On 2/13/14, 5:30 PM, wrote:
On Thu, 13 Feb 2014 15:40:24 -0500, "F.O.A.D." wrote:

On 2/13/14, 3:25 PM,
wrote:
On Thu, 13 Feb 2014 14:46:08 -0500, "F.O.A.D." wrote:

On 2/13/14, 12:26 PM,
wrote:
On Thu, 13 Feb 2014 11:33:16 -0500, "F.O.A.D." wrote:

What were you doing computer-wise in the mid-1980s?

Writing an inventory system for our store in dBase, among other
things.
dBase was actually the application that made my computer more than a
fancy typewriter.
I played around with BASIC and ASSEMBLER a little but dBase is what
made my PC productive.
I got an early release of dBase III in the early 80s through IBM but I
didn't really use it much until the fixes made it stable.
The programming language in dBase made it possible to write a total
system but sometime you still needed a DOS call to get to some
hardware (like my bar code printer)


I don't remember why, but I ended up using R-Base.

Didn't want to spend the $400? (or whatever the A/T price was)

Most of the people using FoxBase, Xbase, Clipper or whatever just
balked at the price.
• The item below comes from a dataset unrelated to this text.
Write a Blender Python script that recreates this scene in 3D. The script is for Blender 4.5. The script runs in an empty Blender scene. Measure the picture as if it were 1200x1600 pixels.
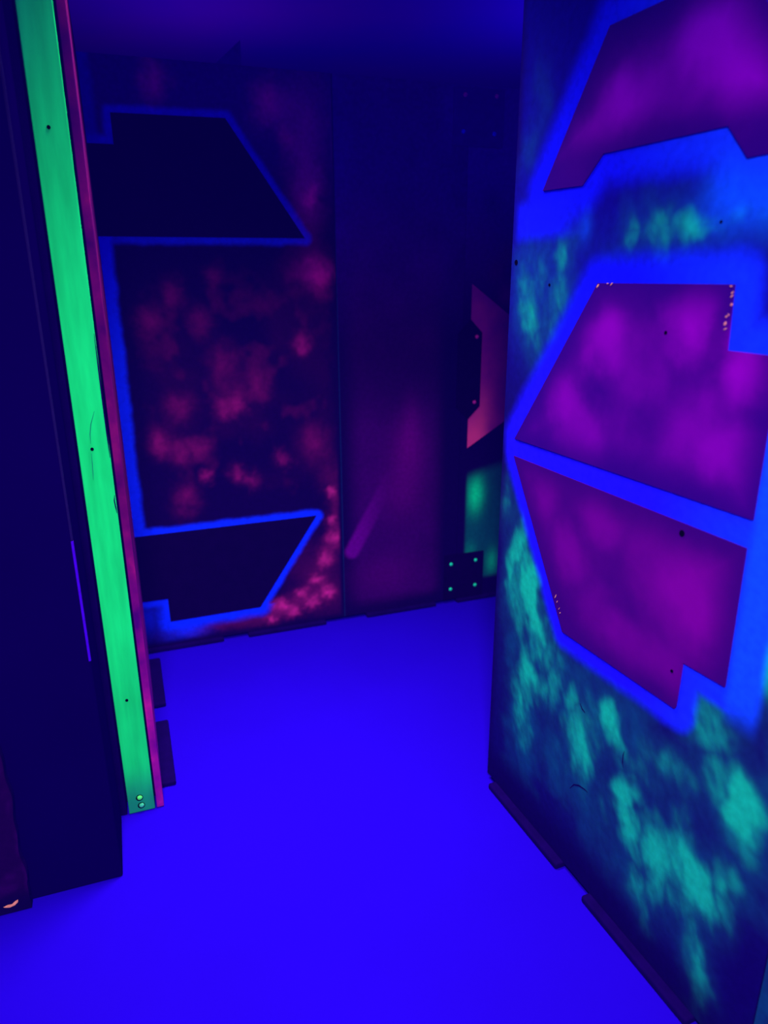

I liked the dBase developer edition because you
could compile your dBase program as an EXE file and anyone could run
it. It made it a lot easier for IBM because we did not have licensing
problems when I gave programs to other offices and everyone did not
have to actually have dBase installed.
We had a pretty active dBase community in the VM forums. A couple of
my routines had fairly wide distribution.



Actually, I think I wrote a review of R-Base for PC Week, and the
software's publisher sent me a copy gratis for the review. I got most of
my software that way. I'd send clips of my reviews, and I'd get software
and review it for various publications. The software publishers never
wanted the review copies back.

These days, I am using Filemaker Pro, but it's real overkill since all I
do with it is maintain a few editorial databases for clients.


I guess you did remember then ;-)

I got most of that sort of thing from IBM although the first copy of
dBase III came from the department of agriculture. My buddy was in
charge of trying to consolidate all of their databases into a few
platforms and he was always getting evaluation software. He had a
couple copies of dBase in the shrink wrap under his desk. They were
really trying to keep these things "in the cloud" on a server they
could control with one suite of software. It never happened.
After 30 years, at that job, they had more platforms that would not
talk to each other than they had when he started with several
mainframe vendors and a bunch of PC based solutions..
You just can't teach the government new tricks and everyone has his
own empire.


I sort of remember. I certainly didn't buy R-Base. Or WordPerfect.